» PROVIDED DATA
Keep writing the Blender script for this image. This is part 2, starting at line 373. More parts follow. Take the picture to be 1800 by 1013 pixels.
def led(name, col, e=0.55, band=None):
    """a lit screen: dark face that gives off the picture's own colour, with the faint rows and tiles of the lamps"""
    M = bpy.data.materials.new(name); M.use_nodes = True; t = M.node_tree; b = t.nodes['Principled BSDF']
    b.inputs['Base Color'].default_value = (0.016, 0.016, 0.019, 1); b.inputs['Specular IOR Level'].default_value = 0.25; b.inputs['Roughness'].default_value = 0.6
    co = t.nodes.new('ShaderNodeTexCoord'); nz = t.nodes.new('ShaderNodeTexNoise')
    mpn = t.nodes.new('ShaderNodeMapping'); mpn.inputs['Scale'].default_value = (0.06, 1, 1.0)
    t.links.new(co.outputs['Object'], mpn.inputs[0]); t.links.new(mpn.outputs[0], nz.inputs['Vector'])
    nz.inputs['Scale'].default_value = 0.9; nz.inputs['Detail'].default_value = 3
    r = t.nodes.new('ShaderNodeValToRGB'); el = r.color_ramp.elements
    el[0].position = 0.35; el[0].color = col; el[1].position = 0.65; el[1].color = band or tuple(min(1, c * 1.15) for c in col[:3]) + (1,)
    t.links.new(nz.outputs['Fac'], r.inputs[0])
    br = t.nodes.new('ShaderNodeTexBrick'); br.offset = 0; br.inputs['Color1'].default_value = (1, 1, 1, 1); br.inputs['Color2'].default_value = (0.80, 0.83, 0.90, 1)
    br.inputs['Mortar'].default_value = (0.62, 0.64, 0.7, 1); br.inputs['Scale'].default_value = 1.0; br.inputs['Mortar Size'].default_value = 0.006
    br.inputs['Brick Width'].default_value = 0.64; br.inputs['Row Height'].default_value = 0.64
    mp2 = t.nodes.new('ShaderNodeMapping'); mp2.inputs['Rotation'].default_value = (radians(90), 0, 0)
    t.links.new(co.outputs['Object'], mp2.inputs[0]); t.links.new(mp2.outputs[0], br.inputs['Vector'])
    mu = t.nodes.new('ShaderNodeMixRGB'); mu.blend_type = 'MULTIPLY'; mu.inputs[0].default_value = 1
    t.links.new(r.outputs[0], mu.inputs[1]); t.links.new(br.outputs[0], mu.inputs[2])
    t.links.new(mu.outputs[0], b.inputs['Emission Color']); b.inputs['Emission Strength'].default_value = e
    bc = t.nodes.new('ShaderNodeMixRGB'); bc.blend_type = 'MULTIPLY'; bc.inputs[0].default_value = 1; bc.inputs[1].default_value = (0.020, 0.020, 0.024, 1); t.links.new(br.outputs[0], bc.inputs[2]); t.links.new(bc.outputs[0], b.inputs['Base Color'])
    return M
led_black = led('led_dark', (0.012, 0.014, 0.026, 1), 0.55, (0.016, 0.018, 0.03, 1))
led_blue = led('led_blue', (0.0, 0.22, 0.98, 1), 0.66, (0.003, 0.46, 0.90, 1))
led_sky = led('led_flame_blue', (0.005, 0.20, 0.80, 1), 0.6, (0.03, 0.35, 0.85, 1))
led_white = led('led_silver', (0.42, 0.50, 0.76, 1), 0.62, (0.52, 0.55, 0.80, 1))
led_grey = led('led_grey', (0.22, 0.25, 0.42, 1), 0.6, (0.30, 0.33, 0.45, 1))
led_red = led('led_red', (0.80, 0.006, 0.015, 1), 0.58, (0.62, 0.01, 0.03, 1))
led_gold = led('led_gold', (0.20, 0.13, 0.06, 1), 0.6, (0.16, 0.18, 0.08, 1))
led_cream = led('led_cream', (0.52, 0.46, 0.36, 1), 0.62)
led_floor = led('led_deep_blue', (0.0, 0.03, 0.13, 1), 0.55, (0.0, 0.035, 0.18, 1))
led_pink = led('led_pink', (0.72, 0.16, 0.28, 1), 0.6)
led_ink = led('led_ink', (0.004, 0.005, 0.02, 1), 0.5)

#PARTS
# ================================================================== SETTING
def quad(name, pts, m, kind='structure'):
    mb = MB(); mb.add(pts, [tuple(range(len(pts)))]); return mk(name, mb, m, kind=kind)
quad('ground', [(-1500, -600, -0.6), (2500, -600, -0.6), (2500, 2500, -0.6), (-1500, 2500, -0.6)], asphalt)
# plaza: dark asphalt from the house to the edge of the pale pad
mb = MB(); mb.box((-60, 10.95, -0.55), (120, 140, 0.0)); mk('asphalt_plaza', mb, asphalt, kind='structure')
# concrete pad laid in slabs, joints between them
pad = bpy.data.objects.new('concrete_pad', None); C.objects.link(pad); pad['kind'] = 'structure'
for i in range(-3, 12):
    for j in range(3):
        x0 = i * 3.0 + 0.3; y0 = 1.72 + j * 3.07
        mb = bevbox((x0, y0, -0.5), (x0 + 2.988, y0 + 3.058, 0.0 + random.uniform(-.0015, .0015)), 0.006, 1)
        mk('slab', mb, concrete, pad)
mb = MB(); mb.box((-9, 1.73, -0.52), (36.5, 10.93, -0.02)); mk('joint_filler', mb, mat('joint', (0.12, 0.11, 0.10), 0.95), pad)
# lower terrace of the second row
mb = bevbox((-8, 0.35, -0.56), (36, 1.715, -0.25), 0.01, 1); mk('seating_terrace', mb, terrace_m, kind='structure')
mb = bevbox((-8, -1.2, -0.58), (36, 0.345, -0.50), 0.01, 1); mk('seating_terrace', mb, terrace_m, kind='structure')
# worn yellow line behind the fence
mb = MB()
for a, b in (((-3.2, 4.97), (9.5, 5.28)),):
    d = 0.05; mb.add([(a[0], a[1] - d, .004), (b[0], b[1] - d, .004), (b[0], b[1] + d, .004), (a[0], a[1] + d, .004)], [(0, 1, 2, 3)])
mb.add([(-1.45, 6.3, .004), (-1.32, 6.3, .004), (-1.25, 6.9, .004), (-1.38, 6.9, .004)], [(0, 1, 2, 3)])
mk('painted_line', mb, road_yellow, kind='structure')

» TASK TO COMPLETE
Copy out every line that includes the word "picture".

» TASK RESULT
Keep writing the Blender script for this image. This is part 2, starting at line 373. More parts follow. Take the picture to be 1800 by 1013 pixels.
    """a lit screen: dark face that gives off the picture's own colour, with the faint rows and tiles of the lamps"""